→ **Aim**: Starting with the first line below, extract each line through the one that contains "sc.camera = cam", inclusive, excluding pictures.

[Start]

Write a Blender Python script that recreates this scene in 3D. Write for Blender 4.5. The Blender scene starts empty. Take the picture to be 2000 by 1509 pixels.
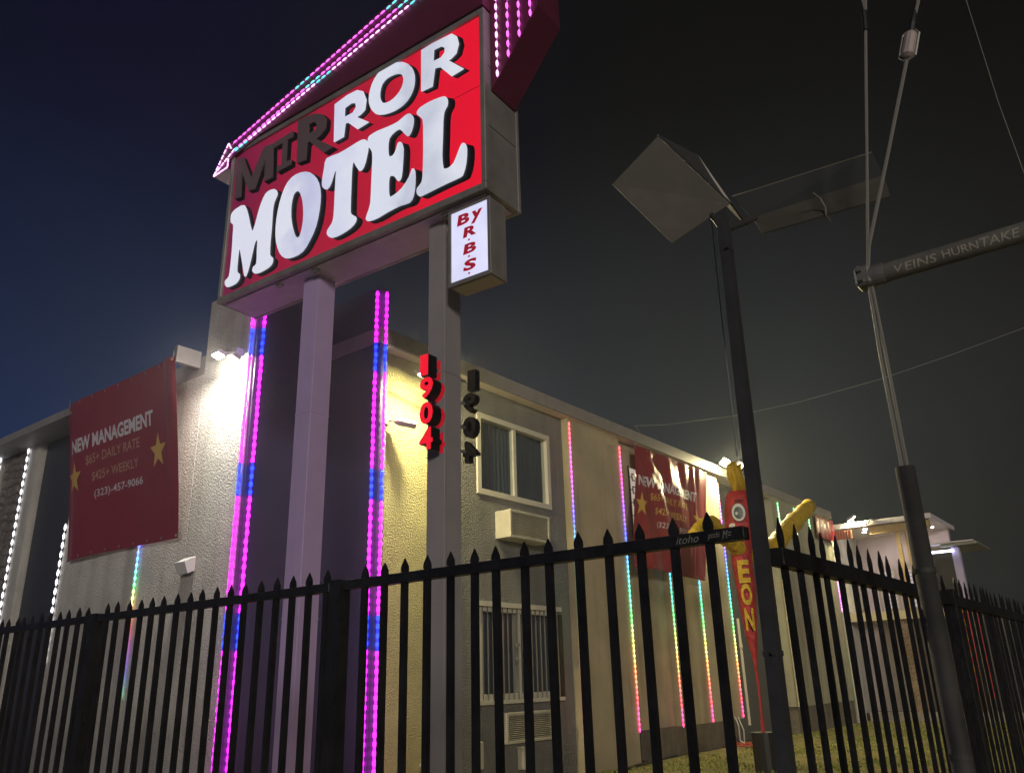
import bpy, bmesh, math, random
from mathutils import Vector, Matrix
from mathutils.geometry import tessellate_polygon
random.seed(7)
sc = bpy.context.scene
COL = sc.collection

# ------------------------------------------------------------------ camera
RX = Vector((0.6184, -0.7854, -0.0277)); 
CAM_F = 1595.36; YAW = math.radians(37.7215); PIT = math.radians(19.7096); ROLL = math.radians(-1.5874)
FW = Vector((math.cos(PIT)*math.cos(YAW), math.cos(PIT)*math.sin(YAW), math.sin(PIT)))
r0 = Vector((math.sin(YAW), -math.cos(YAW), 0)); u0 = r0.cross(FW)
RX = r0*math.cos(ROLL)+u0*math.sin(ROLL); UP = -r0*math.sin(ROLL)+u0*math.cos(ROLL)
EYE = Vector((0, 0, 1.4))
cd = bpy.data.cameras.new('camera'); cam = bpy.data.objects.new('camera', cd); COL.objects.link(cam)
cd.sensor_width = 36; cd.lens = CAM_F/2000*36; cd.clip_start = .05; cd.clip_end = 2000
mw = Matrix((RX, UP, -FW)).transposed().to_4x4(); mw.translation = EYE; cam.matrix_world = mw
sc.camera = cam

def at(px, py, ax, val):
    """survey helper: where the sight line through a photo pixel meets the plane  axis = val"""
    d = FW + RX*((px-1000)/CAM_F) - UP*((py-754.5)/CAM_F)
    t = (val-EYE[ax])/d[ax]
    return EYE + d*t
def atd(px, py, dist):
    d = FW + RX*((px-1000)/CAM_F) - UP*((py-754.5)/CAM_F)
    return EYE + d*(dist/math.hypot(d.x, d.y))

# ------------------------------------------------------------------ night sky, street light, exposure
def s2l(c):
    return tuple((x/255/12.92 if x/255 <= .04045 else ((x/255+.055)/1.055)**2.4) for x in c)
w = bpy.data.worlds.new('World'); sc.world = w; w.use_nodes = True
nt = w.node_tree; nt.nodes.clear()
N = nt.nodes.new; K = nt.links.new
wo = N('ShaderNodeOutputWorld'); bg = N('ShaderNodeBackground'); tc = N('ShaderNodeTexCoord')
sep = N('ShaderNodeSeparateXYZ'); K(tc.outputs['Generated'], sep.inputs[0])
def ramp(inp, stops):
    r = N('ShaderNodeValToRGB'); r.color_ramp.interpolation = 'EASE'
    while len(r.color_ramp.elements) < len(stops): r.color_ramp.elements.new(.5)
    for e, (p, c) in zip(r.color_ramp.elements, stops): e.position = p; e.color = (*c, 1)
    K(inp, r.inputs[0]); return r
# city glow: bluish toward the avenue on the left, brownish grey to the right, darker overhead
mp = N('ShaderNodeMath'); mp.operation = 'MULTIPLY_ADD'; mp.inputs[1].default_value = .5; mp.inputs[2].default_value = .5
dt = N('ShaderNodeVectorMath'); dt.operation = 'DOT_PRODUCT'; dt.inputs[1].default_value = (-.62, .785, 0)
K(tc.outputs['Generated'], dt.inputs[0]); K(dt.outputs['Value'], mp.inputs[0])
lo = ramp(mp.outputs[0], [(.20, s2l((30, 30, 29))), (.38, s2l((44, 49, 52))), (.55, s2l((42, 48, 62))), (.68, s2l((27, 43, 72))), (.85, s2l((18, 35, 72)))])
hi = ramp(mp.outputs[0], [(.20, s2l((12, 11, 11))), (.42, s2l((15, 15, 15))), (.58, s2l((14, 15, 27))), (.68, s2l((11, 12, 34))), (.85, s2l((11, 17, 31)))])
mr = N('ShaderNodeMapRange'); mr.inputs['From Min'].default_value = .16; mr.inputs['From Max'].default_value = .66
mr.interpolation_type = 'SMOOTHSTEP'
K(sep.outputs['Z'], mr.inputs['Value'])
mx = N('ShaderNodeMixRGB'); K(mr.outputs[0], mx.inputs[0]); K(lo.outputs[0], mx.inputs[1]); K(hi.outputs[0], mx.inputs[2])
cn = N('ShaderNodeTexNoise'); cn.inputs['Scale'].default_value = 2.2; cn.inputs['Detail'].default_value = 5; cn.inputs['Roughness'].default_value = .55
K(tc.outputs['Generated'], cn.inputs['Vector'])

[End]

→ **Answer to this exercise**:
Write a Blender Python script that recreates this scene in 3D. Write for Blender 4.5. The Blender scene starts empty. Take the picture to be 2000 by 1509 pixels.
import bpy, bmesh, math, random
from mathutils import Vector, Matrix
from mathutils.geometry import tessellate_polygon
random.seed(7)
sc = bpy.context.scene
COL = sc.collection

# ------------------------------------------------------------------ camera
RX = Vector((0.6184, -0.7854, -0.0277)); 
CAM_F = 1595.36; YAW = math.radians(37.7215); PIT = math.radians(19.7096); ROLL = math.radians(-1.5874)
FW = Vector((math.cos(PIT)*math.cos(YAW), math.cos(PIT)*math.sin(YAW), math.sin(PIT)))
r0 = Vector((math.sin(YAW), -math.cos(YAW), 0)); u0 = r0.cross(FW)
RX = r0*math.cos(ROLL)+u0*math.sin(ROLL); UP = -r0*math.sin(ROLL)+u0*math.cos(ROLL)
EYE = Vector((0, 0, 1.4))
cd = bpy.data.cameras.new('camera'); cam = bpy.data.objects.new('camera', cd); COL.objects.link(cam)
cd.sensor_width = 36; cd.lens = CAM_F/2000*36; cd.clip_start = .05; cd.clip_end = 2000
mw = Matrix((RX, UP, -FW)).transposed().to_4x4(); mw.translation = EYE; cam.matrix_world = mw
sc.camera = cam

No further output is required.